Talend has announced it is adding a graphical tool to its portfolio that will make it much simpler to create data pipelines with the Spring 2019 release of Talend Cloud, the company’s integration platform-as-a-service (iPaaS) environment.

Despite all recent advances in automating IT processes, building the data pipelines that applications consume remains one of the most manual processes in all of IT. In fact, while increased adoption of best DevOps practices has led to faster rates of application development, IT operations teams are finding it challenging to keep pace with the demand for increased access to data. As a result, data pipelines have become a bottleneck that winds up thwarting investments in agile development methodologies.

See also: Talend looks to transform data loading by buying Stitch

Pipeline Designer from Talend addresses that issue via a tool that makes it possible to design data pipelines using both structured and unstructured data regardless of where it is stored across batch and streaming use cases, says Ray Christopher, a product marketing manager for Talend.

That tool makes it possible to build pipelines using a schema-on-read capabilities that eliminates the manual effort associated with integrating multiple data sources, adds Christopher. That capability also makes it possible to employ a preview mode to debug those pipelines before pushing them into production, says Christopher.

The need to accelerate the rate at which data can be integrated is further being exacerbated by the rise of artificial intelligence (AI) applications that need to aggregate massive amounts of data from multiple streaming and static data sources. Couple that requirement with the rise of streaming data to drive various classes of application processing in near real-time and it becomes apparent that organizations need to recruit a new class of IT professionals known as data engineers.

“Data engineers are now in more demand than data scientists,” says Christopher.

Assuming an organization can find and retain data engineers or anyone else with data pipeline expertise, it quickly becomes apparent there is a need to maximize the productivity of these individuals across multiple application development and deployment projects.

In fact, going forward the decision to employ one integration platform over another is likely to have as much to do with the quality of the tools being provided to data engineers as much as it does the number of data sources that platform can integrate at scale.

That productivity requirement is, in fact, the primary force behind an ongoing reinvention of how data integration is achieved. On the one hand, organizations are increasing investments in self-service tools to enable end users to integrate some classes of data on their own. In turn, that should free up the IT staff to take on more complex data integration tasks that increasingly involve the processing of streaming data to drive an analytics application in near real time.

One of the biggest issues that organizations face today is a skill shortage that arises from the fact that the processing of streaming data is so fundamentally different than traditional batch processing. Training IT staffs on how to master the nuances of, for example, a Kafka platform requires time, effort, and, frequently, patience.

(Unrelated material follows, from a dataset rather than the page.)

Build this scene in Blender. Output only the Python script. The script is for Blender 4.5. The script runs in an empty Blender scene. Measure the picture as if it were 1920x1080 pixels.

On the plus side, tools such as Pipeline Designer make it possible to manage all the data pipelines needed to feed next-generation applications at a higher level of abstraction. That’s critical when the data sources that feed those applications are subject to frequent change as analysts and developers move to dynamically incorporate new data sources within applications. Organizations are not going to tolerate for very long responses to new requests for access to additional data sources that take months to implement.

Put it all together and it is clear data integration is being transformed utterly. Arguably, the difference between organizations that succeed or fail going forward in the age of digital transformation going forward will come down to the degree to which they can master the art and science of data integration. In most cases, that means providing IT teams and end users alike with tools that make it as simple as possible to organize, manipulate and wrangle data whenever and wherever required.